Kuwait-based operator secures $4.53 billion capital hike green light for overseas investments.
Zain this week said it has been given government approval for a $4.53 billion capital increase in order to fund its foreign expansion plans, reported the Middle East North Africa Financial Network.
Under the terms of the Kuwaiti mobile operator’s inception decree, it requires the government to OK any capital hikes.
Zain, formerly known as Mobile Telecommunications Company (MTC), has repeatedly stated its desire for inorganic growth, particularly in the Middle East and Africa.
“We are looking at expanding in Africa and in the next six to 12 months we will definitely take on three African operations,” said Zain Africa CEO Chris Gabriel, in recent press reports.
He also said that the company is exploring the potential of becoming South Africa’s fourth mobile provider, a licence for which is set to be made available by the government in 2009.
In the Middle East, Zain bought 100% of Iraqi operator Iraqna Telecom from Egypt’s Orascom at the end of 2007 for $1.2 billion.
Also last year, the operator successfully led a consortium that bid $6.1 billion for Saudi Arabia’s third mobile licence. Reports in mid-June said that Zain was gearing up to launch trial network operations that will run until September.
Recent reports have also linked the telco to a possible merger with India’s Bharti Airtel, a claim dismissed by both companies on Thursday, although Zain has confirmed it is studying growth opportunities in the country.
In fact, as Total Telecom Magazine featured in March, Zain has made 20 acquisitions totalling $15 billion in the Middle East and Africa since April 2003. And it isn’t the only operator in the region aggressively extending its reach.
Qatar Telecom (QTel) this week filed a tender offer for all the outstanding shares of Indosat, having paid $1.8 billion for a 40.8% stake in the Indonesian mobile operator in June.
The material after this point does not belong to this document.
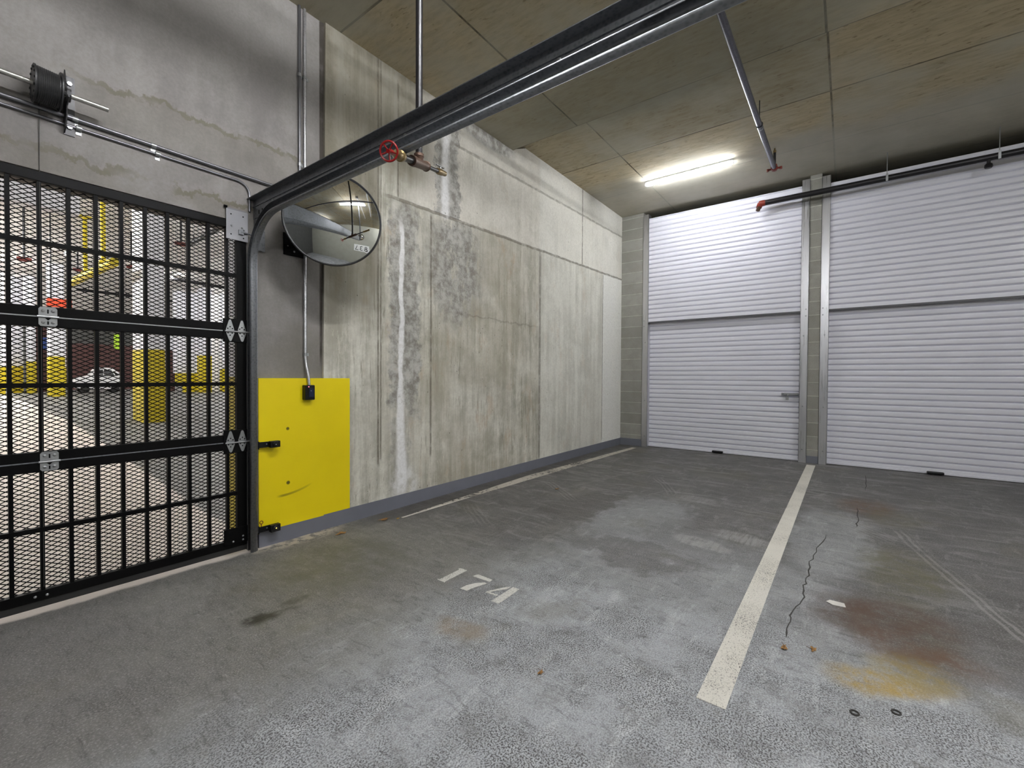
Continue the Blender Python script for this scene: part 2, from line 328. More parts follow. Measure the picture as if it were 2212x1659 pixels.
    stain(3.08, -.16, .25, .3, lfd(84, 62, 44), .85, .5); stain(2.80, -.27, .16, .22, lfd(96, 70, 48), .8)
    stain(5.68, -.18, .34, .22, lfd(98, 72, 46), .8); stain(5.35, -.35, .3, .2, lfd(98, 94, 62), .45)
    stain(2.42, -.13, .10, .17, lfd(176, 146, 62), .95, .3); stain(2.58, -.24, .14, .14, lfd(146, 128, 70), .7)
    stain(3.9, -.3, .5, .22, lfd(100, 96, 64), .6); stain(6.5, 1.3, .4, .4, lfd(104, 100, 74), .3)
    stain(1.75, 2.75, .45, .4, lfd(96, 96, 78), .6); stain(1.64, 1.55, .09, .14, lfd(140, 118, 88), .5)
    stain(1.05, 2.47, .07, .05, lfd(48, 48, 40), .9); stain(1.17, 2.43, .12, .035, lfd(52, 52, 42), .8); stain(1.28, 2.5, .09, .03, lfd(60, 60, 48), .7)
    wallband = n.mul(n.band(n.m('ADD', n.y, n.mul(n.noise(5), .1)), 3.28, 3.5, .05), n.mr(n.x, 2.0, 2.6)); c = n.mix(n.mul(wallband, .55), c, lfd(70, 66, 60))
    sand = n.mul(n.ell(fx, fy, 1.88, 3.5, .32, .11, .5), n.mr(n.noise(16, 4), .4, .55)); c = n.mix(n.mul(sand, .7), c, lf(172, 162, 148))
    edge = n.mr(n.m('ADD', n.y, n.mul(n.noise(6, 4), .08)), 3.46, 3.50)          # outer slab starts at the gate line
    edge = n.mul(edge, n.mr(n.x, 1.62, 1.56))
    out = n.mix(n.noise(2, 5), lin(206, 196, 188), lin(220, 212, 202)); out = n.mix(n.mul(n.mr(n.noise(.25, 4), .55, .7), .25), out, lin(128, 120, 114))
    c = n.mix(edge, c, out)
    c = n.mix(n.mr(gr, .3, .7, 0, .3), c, n.mix(edge, lf(60, 59, 58), lf(150, 135, 125)))
    rough = n.m('ADD', n.mr(swirl, .3, .7, .62, .48), n.mul(fg, .2))
    return n.fin(c, rough, 0, n.m('ADD', n.mul(fine, n.mx(n.mul(fg, .9), .3)), n.mul(gr, .3)), .45, .006, .35)
def mat_block():
    n = NT('concrete_block')
    b = n.t.nodes.new('ShaderNodeTexBrick'); b.offset = .0
    n.L(n.vec(n.m('ADD', n.y, 7.3), n.z, 0.0), b.inputs['Vector'])
    for k, v in {'Scale': 1.0, 'Mortar Size': .006, 'Mortar Smooth': .3, 'Brick Width': 3.7, 'Row Height': .2032, 'Bias': 0.0}.items(): b.inputs[k].default_value = v
    b.inputs['Color1'].default_value = (*lb_(128, 127, 122), 1); b.inputs['Color2'].default_value = (*lb_(110, 109, 104), 1); b.inputs['Mortar'].default_value = (*lb_(152, 150, 143), 1)
    c = n.mix(n.mr(n.noise(6, 5, .65), .35, .7, 0, .4), b.outputs['Color'], lb_(98, 97, 92)); f = n.noise(90, 3)
    c = n.mix(n.mr(f, .3, .7, 0, .25), c, lb_(88, 86, 78))
    return n.fin(c, .92, 0, n.m('ADD', n.mul(f, .5), b.outputs['Fac']), .4, .006, .2)
def mat_yellow():
    n = NT('yellow_wall_paint'); k = n.noise(4, 5)
    c = n.mix(k, (.80, .62, .002), (.88, .70, .003))
    spots = n.mx(n.ell(n.x, n.z, on_y(610,924,3.555).x, on_y(610,924,3.555).z, .012, .012, .3), n.ell(n.x, n.z, on_y(611,1039,3.555).x, on_y(611,1039,3.555).z, .014, .014, .3))
    u = n.m('SUBTRACT', n.z, n.m('ADD', .355, n.m('MULTIPLY', n.m('POWER', n.m('MAXIMUM', n.m('SUBTRACT', n.x, 1.66), 0.0), 2.0), .8)))
    scr = n.mul(n.line(u, 0, .012), n.band(n.x, 1.66, 1.9, .03), n.mr(n.x, 1.66, 1.95, 1, .3))
    seam = n.mul(n.mr(n.voro(16, n.vec(0.0, 0.0, n.z)), .05, .12, 1, 0), n.line(n.x, 1.995, .014), n.mr(n.noise(5), .5, .55))
    bits = n.mul(n.mr(n.voro(9), .03, .05, 1, 0), n.mr(n.noise(3), .55, .6), .6)
    c = n.mix(n.mul(n.mx(spots, n.mul(scr, .7), n.mul(seam, .8), bits), .9), c, lin(70, 58, 20))
    return n.fin(c, .45, 0, n.noise(30, 3), .12, .006, .4)
def worn(name, col, thr, scale=38):
    n = NT(name); a = n.noise(scale, 3, .65); b = n.noise(2.0, 4, .6)
    keep = n.mr(n.m('ADD', a, n.mul(n.m('SUBTRACT', b, .5), .55)), thr-.04, thr+.04, 1, 0)
    n.fin(n.mix(n.noise(6, 4), tuple(q*.82 for q in col), col), .7)
    tr = n.t.nodes.new('ShaderNodeBsdfTransparent'); mxs = n.t.nodes.new('ShaderNodeMixShader')
    n.L(keep, mxs.inputs[0]); n.t.links.new(tr.outputs[0], mxs.inputs[1]); n.t.links.new(n.b.outputs[0], mxs.inputs[2]); n.t.links.new(mxs.outputs[0], n.out.inputs[0])
    return n.mat
def mat_galv(name, c, rough, var=.25):
    n = NT(name); k = n.voro(60); q = n.noise(1, 3, .6, n.sv(40, 40, 2))
    col = n.mix(n.mr(k, .1, .6), tuple(x*(1-var) for x in c), c)
    return n.fin(col, n.mr(q, .3, .7, rough-.07, rough+.08), .85)
def mat_alu():
    n = NT('brushed_aluminium'); q = n.noise(1, 4, .6, n.sv(90, 90, 1.2))
    return n.fin(n.mix(q, (.56, .56, .58), (.72, .72, .74)), n.mr(q, .3, .7, .26, .42), .95)
M['wall'] = mat_wall_main(); M['gatewall'] = mat_wall_gate(); M['ceil'] = mat_ceiling(); M['floor'] = mat_floor(); M['block'] = mat_block(); M['yellow'] = mat_yellow()
M['stripe'] = worn('worn_white_line_paint', lin(222, 218, 208), .60, 150); M['faint'] = worn('faded_line_paint', lin(190, 184, 172), .57, 22); M['digit'] = worn('worn_stencil_paint', lin(222, 220, 214), .57, 140)
M['galv'] = mat_galv('galvanised_steel', (.27, .28, .30), .46); M['galv_light'] = mat_galv('bright_zinc_steel', (.40, .41, .42), .42, .12); M['alu'] = mat_alu()
M['plate'] = simple('grey_coated_plate', lin(150, 150, 154), .5, .25, .05)
M['black'] = simple('black_gate_paint', (.0012, .0012, .0014), .5, 0, .3, 60, .12); M['black_plastic'] = simple('black_plastic', (.004, .004, .005), .4, 0, .12, 30, .3)
M['pipe'] = simple('black_steel_pipe', (.018, .017, .019), .38, .3, .3, 12); M['greypipe'] = mat_galv('grey_steel_pipe', (.14, .14, .16), .35)
M['conduit'] = simple('zinc_conduit', (.20, .20, .215), .36, .8, .1, 6); M['conduit_pale'] = mat_galv('pale_zinc_conduit', (.62, .62, .64), .36); M['door'] = simple('white_door_steel', lin(226, 226, 236), .36, 0, .03, 4)
M['doorgap'] = simple('shaded_door_edge', lin(88, 88, 92), .5); M['palewall'] = simple('pale_concrete', lin(158, 157, 146), .85, 0, .14, 2)
M['red'] = simple('red_fitting_paint', lin(122, 42, 30), .4, 0, .2); M['redwheel'] = simple('red_handwheel_enamel', lin(150, 20, 22), .3, 0, .2)
M['brass'] = simple('aged_brass', (.28, .20, .09), .38, .85, .25, 40); M['bronze'] = simple('brown_cast_bronze', (.11, .065, .045), .5, .5, .25, 40)
M['curb'] = simple('grey_baseboard_paint', lin(110, 112, 122), .6, 0, .1, 8); M['screen'] = simple('dark_blue_reader_face', lin(34, 40, 66), .2)
M['rubber'] = simple('black_rubber', (.01, .01, .01), .7); M['mirror_rim'] = simple('black_rim_rubber', (.01, .01, .011), .45)
nt = NT('convex_mirror_acrylic'); M['mirror'] = nt.fin((.82, .84, .85), .012, 1.0)
M['tube'] = emis('lit_tube_lamp', (.97, .98, 1.0), 200.0); M['tube_new'] = emis('lit_new_tube_lamp', (.96, .98, 1.0), 62.0); M['tube_out'] = emis('lit_tube_lamp_outside', (.99, .985, .98), 215.0)
M['lampbody'] = simple('white_lamp_housing', lin(225, 225, 228), .4); M['led'] = emis('red_status_led', (1.0, .05, .12), 2.0); M['yled'] = emis('yellow_status_led', (1.0, .75, .05), 1.2)
M['leaf'] = simple('orange_dry_leaf', lin(150, 112, 64), .7, 0, .3, 60); M['leafy'] = simple('yellow_dry_leaf', lin(190, 150, 60), .7, 0, .25, 60); M['paper'] = simple('white_paper_scrap', lin(205, 202, 196), .8)
M['crack'] = simple('crack_shadow', lin(54, 52, 50), .9); M['cable'] = simple('steel_cable', (.09, .085, .08), .6, .4)
M['white'] = simple('white_wall_paint', lin(226, 226, 232), .55, 0, .03, 3); M['cream'] = simple('pale_garage_ceiling_paint', lin(216, 213, 210), .8, 0, .06, 2); M['yplain'] = simple('bright_yellow_paint', (.58, .47, .01), .45, 0, .06, 3)
M['brown'] = simple('dark_brown_panel', lin(82, 52, 48), .7, 0, .2, 3); M['dark'] = simple('dark_grey_panel', lin(74, 74, 72), .7, 0, .3, 3); M['carwhite'] = simple('white_car_paint', lin(226, 226, 228), .25); M['glass'] = simple('dark_car_glass', (.015, .017, .018), .08)
M['tyre'] = simple('black_tyre', (.012, .012, .012), .8); M['redlens'] = simple('red_car_lens', lin(150, 20, 20), .2); M['orange'] = simple('orange_red_sign_face', lin(226, 84, 50), .5)
M['sign'] = simple('white_sign_face', lin(228, 228, 226), .5); M['ink'] = simple('black_sign_ink', (.01, .01, .01), .6); M['blue'] = simple('blue_sign_face', lin(50, 80, 150), .5)
M['drum'] = simple('grey_cast_drum', (.06, .06, .062), .45, .6, .25, 40); M['shaft'] = mat_galv('zinc_shaft', (.50, .49, .46), .35)
# ------------------------------------------------------------------ the room
WY, GY, DX, CZ, NZ = 3.475, 3.50, 8.10, 4.33, 4.19          # main wall, gate wall, door wall, ceiling, near slab
struct(MB().box(-6, 10.2, -4.3, 3.82, -.2, 0).build('floor', M['floor']), 'worn grey concrete garage floor', 'floor')
struct(MB().box(4.62, 10.2, -4.3, 3.82, CZ, CZ+.3).build('ceiling', M['ceil']), 'plywood formed concrete ceiling by the doors', 'ceiling')
struct(MB().box(-6, 4.62, -4.3, 3.82, NZ, CZ+.3).build('ceiling', M['ceil']), 'lower concrete ceiling slab by the gate', 'ceiling')
w = MB().prism([(2.014, 0), (8.4, 0), (8.4, CZ), (4.9, CZ), (4.59, NZ), (2.045, NZ)], (0, WY, 0), (1,0,0), (0,0,1), (0, .3, 0))
struct(w.build('wall_left', M['wall']), 'board marked concrete side wall with pale run marks', 'wall')
struct(MB().prism([(-6, 0), (-1.94, 0), (-1.94, 2.38), (1.442, 2.38), (1.442, 0), (2.06, 0), (2.06, NZ), (-6, NZ)], (0, GY, 0), (1,0,0), (0,0,1), (0, .315, 0)).build('wall_gate', M['gatewall']), 'smooth grey concrete wall above and beside the gate', 'wall')
struct(MB().box(1.4405, 1.446, 3.535, 3.814, 1.27, 2.38).build('trim_jamb', M['white']), 'white painted gate opening jamb', 'trim')
struct(MB().box(1.4405, 1.446, 3.535, 3.814, .0, 1.27).build('trim_jamb', M['yplain']), 'yellow painted lower gate jamb', 'trim')
PY = WY-.005
yp = MB().box(1.508, 2.02, PY, GY, .10, 1.261).box(2.0195, 2.264, PY, WY, .125, 1.261)
tag(yp.build('painted_wall_panel', M['yellow']), 'bright yellow rectangle painted on the wall beside the gate', 'painted panel')
struct(MB().box(2.02, 8.1, WY-.006, WY+.01, 0, .125).build('baseboard_left', M['curb']), 'grey painted band along the side wall foot', 'baseboard')
struct(MB().box(1.508, 2.02, PY-.002, GY+.01, 0, .118).build('baseboard_gate', M['curb']), 'grey painted band beside the gate track', 'baseboard')
struct(MB().box(DX, 8.4, 3.056, WY, 0, CZ).build('wall_far', M['block']), 'concrete block pilaster in the far corner', 'wall')
struct(MB().box(DX, 8.4, .336, .484, 0, CZ).build('wall_far', M['block']), 'concrete block post between the two roller doors', 'wall')
struct(MB().box(DX, 8.4, -4.3, -2.19, 0, CZ).build('wall_far', M['block']), 'concrete block wall right of the wide roller door', 'wall')
struct(MB().box(DX-.006, DX+.01, 3.056, WY, 0, .13).box(DX-.006, DX+.01, .336, .484, 0, .11).build('baseboard_far', M['curb']), 'grey painted band at the block post feet', 'baseboard')
struct(MB().box(-6, 8.4, -4.3, -4.0, 0, CZ).build('wall_right', M['palewall']), 'concrete wall behind the camera', 'wall')
struct(MB().box(-6.2, -6, -4.3, 3.82, 0, CZ).build('wall_back', M['dark']), 'concrete wall at the back of the bay', 'wall')
struct(MB().box(10.0, 10.2, -4.3, 3.76, 0, CZ).box(8.4, 10, 3.5, 3.7, 0, CZ).box(8.4, 10, -4.3, -4.1, 0, CZ).build('wall_storage', M['dark']), 'dark storage room walls behind the roller doors', 'wall')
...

U.A.E.-based operator Etisalat in May raised its stake in West African player Atlantic Telecom to 82%. Atlantic owns majority stakes in telcos in the Ivory Coast, Benin, Burkina Faso, Gabon and Togo, amongst others.
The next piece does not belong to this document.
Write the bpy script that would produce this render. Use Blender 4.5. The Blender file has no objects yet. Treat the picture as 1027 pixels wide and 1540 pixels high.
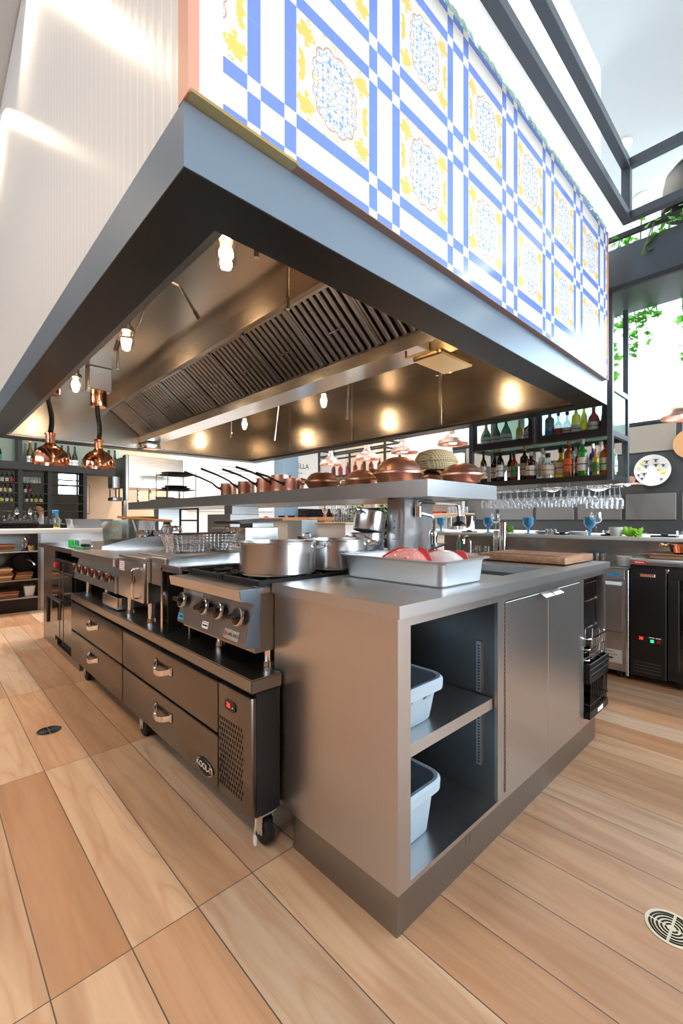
import bpy, bmesh, math, random
from mathutils import Vector, Matrix, Euler
random.seed(7)
PI = math.pi
SC = bpy.context.scene
COL = SC.collection

# ------------------------------------------------------------------ mesh helpers
def new():
    return bmesh.new()

def box(bm, x0, x1, y0, y1, z0, z1, bev=0.0, seg=1):
    vs = [bm.verts.new((x, y, z)) for x in (x0, x1) for y in (y0, y1) for z in (z0, z1)]
    a = vs
    quads = ((0, 1, 3, 2), (4, 6, 7, 5), (0, 4, 5, 1), (2, 3, 7, 6), (0, 2, 6, 4), (1, 5, 7, 3))
    fs = [bm.faces.new([a[i] for i in q]) for q in quads]
    if bev > 0:
        es = list({e for f in fs for e in f.edges})
        bmesh.ops.bevel(bm, geom=es, offset=bev, segments=seg, affect='EDGES', profile=0.5)
    return bm

def prism(bm, pts, axis, lo, hi):
    """pts: 2D polygon in the two other axes (cyclic order x,y,z without axis)"""
    def mk(p, t):
        if axis == 'x': return (t, p[0], p[1])
        if axis == 'y': return (p[0], t, p[1])
        return (p[0], p[1], t)
    A = [bm.verts.new(mk(p, lo)) for p in pts]
    B = [bm.verts.new(mk(p, hi)) for p in pts]
    n = len(pts)
    bm.faces.new(A[::-1]); bm.faces.new(B)
    for i in range(n):
        bm.faces.new((A[i], A[(i + 1) % n], B[(i + 1) % n], B[i]))
    bmesh.ops.recalc_face_normals(bm, faces=bm.faces[:])
    return bm

def frame_of(d):
    d = d.normalized()
    u = d.cross(Vector((0, 0, 1)))
    if u.length < 1e-4: u = d.cross(Vector((0, 1, 0)))
    u.normalize()
    return u, d.cross(u).normalized()

def tube(bm, pts, r, seg=10, cap=True, closed=False):
    pts = [Vector(p) for p in pts]
    n = len(pts)
    rs = r if isinstance(r, (list, tuple)) else [r] * n
    rings = []
    up = None
    for i in range(n):
        if closed:
            d = (pts[(i + 1) % n] - pts[i - 1])
        elif i == 0: d = pts[1] - pts[0]
        elif i == n - 1: d = pts[-1] - pts[-2]
        else: d = (pts[i + 1] - pts[i]).normalized() + (pts[i] - pts[i - 1]).normalized()
        if d.length < 1e-6: d = pts[min(i + 1, n - 1)] - pts[max(i - 1, 0)]
        d.normalize()
        if up is None:
            u, v = frame_of(d)
        else:
            u = up - d * up.dot(d)
            if u.length < 1e-5: u, v = frame_of(d)
            u.normalize(); v = d.cross(u).normalized()
        up = u
        rings.append([bm.verts.new(pts[i] + (u * math.cos(2 * PI * k / seg) + v * math.sin(2 * PI * k / seg)) * rs[i]) for k in range(seg)])
    m = n if closed else n - 1
    for i in range(m):
        a, b = rings[i], rings[(i + 1) % n]
        for k in range(seg):
            bm.faces.new((a[k], a[(k + 1) % seg], b[(k + 1) % seg], b[k]))
    if cap and not closed:
        bm.faces.new(rings[0][::-1]); bm.faces.new(rings[-1])
    return bm

def lathe(bm, prof, c=(0, 0, 0), seg=28, axis='z'):
    """prof: (r, h) list; open ends with r=0 close to a point"""
    rings = []
    c = Vector(c)
    def pt(r, h, a):
        if axis == 'z': return c + Vector((r * math.cos(a), r * math.sin(a), h))
        if axis == 'x': return c + Vector((h, r * math.cos(a), r * math.sin(a)))
        return c + Vector((r * math.cos(a), h, r * math.sin(a)))
    for r, h in prof:
        if r < 1e-6: rings.append([bm.verts.new(pt(0, h, 0))])
        else: rings.append([bm.verts.new(pt(r, h, 2 * PI * k / seg)) for k in range(seg)])
    for a, b in zip(rings, rings[1:]):
        for k in range(seg):
            k2 = (k + 1) % seg
            if len(a) == 1 and len(b) == 1: continue
            if len(a) == 1: bm.faces.new((a[0], b[k], b[k2]))
            elif len(b) == 1: bm.faces.new((a[k], b[0], a[k2]))
            else: bm.faces.new((a[k], b[k], b[k2], a[k2]))
    bmesh.ops.recalc_face_normals(bm, faces=bm.faces[:])
    return bm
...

In the same month the company said it was exploring the possibility of launching a bid for South Africa’s MTN, which is currently in the midst of what has become a complex series of negotiations with India’s Reliance Communications.
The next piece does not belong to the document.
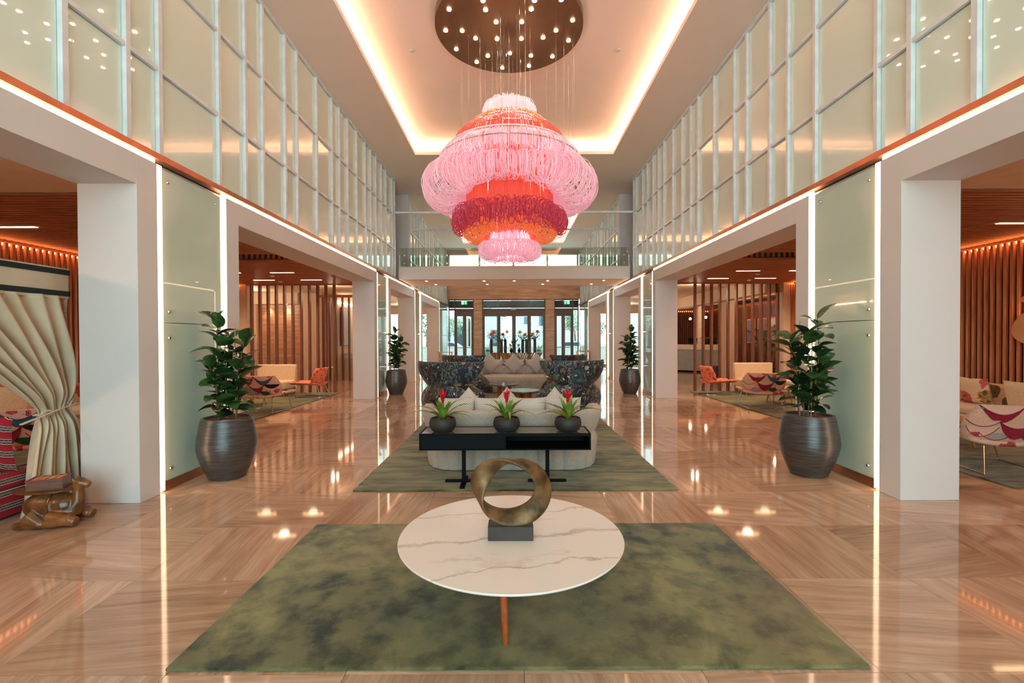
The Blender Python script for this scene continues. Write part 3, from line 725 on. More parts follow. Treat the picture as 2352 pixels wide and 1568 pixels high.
def arc(R0, z0, R1, z1, bulge, R2=None, z2=None):
    def fn(t):
        return (R0+(R1-R0)*t + bulge*math.sin(PI*t), z0+(z1-z0)*t + (abs(bulge)*.25*math.sin(PI*t)))
    return fn
def ring(R, z, r=.008, m='steel', name='ring'):
    MB().tube([(R*math.cos(a*PI/32), R*math.sin(a*PI/32), z) for a in range(64)], r, 6, closed=True).build(name, M[m], ch, True)
strands('top_tier', PL, 190, arc(.28,5.60,.42,5.32,.08), r=.0075); ring(.30,5.60); ring(.39,5.30)
loops('top_tier_ruffle', PL, 120, .36, 5.45, .08, .13, r=.005)
strands('orange_tier', OR, 220, arc(.42,5.32,.64,5.13,.07)); ring(.48,5.30); ring(.60,5.22)
strands('coral_upper_tier', CO, 330, arc(.60,5.18,.97,4.76,.08), r=.007); ring(.72,5.12); ring(.92,4.92)
strands('coral_inner_tier', CO, 200, arc(.5,5.2,.60,4.5,.05), r=.007)
strands('pink_band_tier', PK, 380, arc(1.02,4.76,1.16,4.42,.075), r=.007); ring(1.05,4.77,.01,'alu'); ring(1.19,4.58)
strands('pale_band_tier', PL, 240, arc(1.03,4.74,1.17,4.46,.07), r=.0065)
strands('inner_pink_tier', PK, 240, arc(.80,4.85,.86,4.25,.03), r=.006)
loops('large_ruffle', PK, 250, 1.13, 4.14, .33, .37, -.40, r=.0065, jit=.35, jr=.03, seg=22, wave=1)
loops('large_ruffle_highlights', PL, 130, 1.15, 4.17, .31, .34, -.40, r=.006, jit=.4, jr=.04, seg=22, wave=1)
strands('coral_drum', CO, 360, arc(.68,4.60,.73,3.72,.0), r=.0075); ring(.69,4.42,.006); ring(.70,4.05,.006)
strands('orange_drum', OR, 160, arc(.56,4.50,.60,3.60,.0), r=.008)
loops('crimson_ruffle', CR, 230, .83, 3.63, .13, .13, 0, r=.0065, jit=.6, jr=.03, jz=.06, seg=14)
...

What’s more Etisalat this week signed an MoU with France Telecom to collaborate on home services and content, as well as an agreement to put in place preferred international roaming within each other’s footprint.
Meanwhile, the French incumbent is also on the expansion trail, revealing that it has not ruled out the possibility of partnering with Algeria’s Djezzy, owned by Orascom, as a means of entering the north-east African country.